* _Data section_
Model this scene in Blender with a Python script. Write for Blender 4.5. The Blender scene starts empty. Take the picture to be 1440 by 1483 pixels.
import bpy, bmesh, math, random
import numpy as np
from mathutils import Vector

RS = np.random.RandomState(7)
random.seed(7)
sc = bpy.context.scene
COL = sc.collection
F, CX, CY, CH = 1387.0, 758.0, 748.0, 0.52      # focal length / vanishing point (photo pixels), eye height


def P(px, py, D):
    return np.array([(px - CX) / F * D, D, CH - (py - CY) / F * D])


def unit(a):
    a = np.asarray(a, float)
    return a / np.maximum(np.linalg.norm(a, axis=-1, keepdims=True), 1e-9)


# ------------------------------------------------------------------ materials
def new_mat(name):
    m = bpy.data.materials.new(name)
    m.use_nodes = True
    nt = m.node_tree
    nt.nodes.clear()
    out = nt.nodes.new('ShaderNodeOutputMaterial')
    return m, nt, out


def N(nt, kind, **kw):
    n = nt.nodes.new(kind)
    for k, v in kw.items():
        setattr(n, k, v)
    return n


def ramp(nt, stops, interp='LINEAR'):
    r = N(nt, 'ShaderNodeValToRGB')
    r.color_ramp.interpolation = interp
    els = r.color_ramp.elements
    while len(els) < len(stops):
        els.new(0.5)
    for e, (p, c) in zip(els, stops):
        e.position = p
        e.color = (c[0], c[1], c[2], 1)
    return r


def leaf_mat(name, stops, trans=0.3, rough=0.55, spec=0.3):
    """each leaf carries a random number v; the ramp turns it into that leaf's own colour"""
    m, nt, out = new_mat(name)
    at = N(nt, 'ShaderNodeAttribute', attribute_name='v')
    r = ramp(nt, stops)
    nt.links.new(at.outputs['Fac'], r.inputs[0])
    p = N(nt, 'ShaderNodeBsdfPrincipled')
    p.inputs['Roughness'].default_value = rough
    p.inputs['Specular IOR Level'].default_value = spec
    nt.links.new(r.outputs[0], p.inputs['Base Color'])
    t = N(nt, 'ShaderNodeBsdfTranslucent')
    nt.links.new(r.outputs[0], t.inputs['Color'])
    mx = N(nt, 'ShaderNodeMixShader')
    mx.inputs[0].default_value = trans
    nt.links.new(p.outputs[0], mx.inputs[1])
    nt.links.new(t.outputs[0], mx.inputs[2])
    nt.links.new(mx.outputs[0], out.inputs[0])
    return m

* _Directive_
Give back the listing exactly, please, from its first line to the line containing "F, CX, CY, CH", inclusive, and nothing past that line.

* _Response_
Model this scene in Blender with a Python script. Write for Blender 4.5. The Blender scene starts empty. Take the picture to be 1440 by 1483 pixels.
import bpy, bmesh, math, random
import numpy as np
from mathutils import Vector

RS = np.random.RandomState(7)
random.seed(7)
sc = bpy.context.scene
COL = sc.collection
F, CX, CY, CH = 1387.0, 758.0, 748.0, 0.52      # focal length / vanishing point (photo pixels), eye height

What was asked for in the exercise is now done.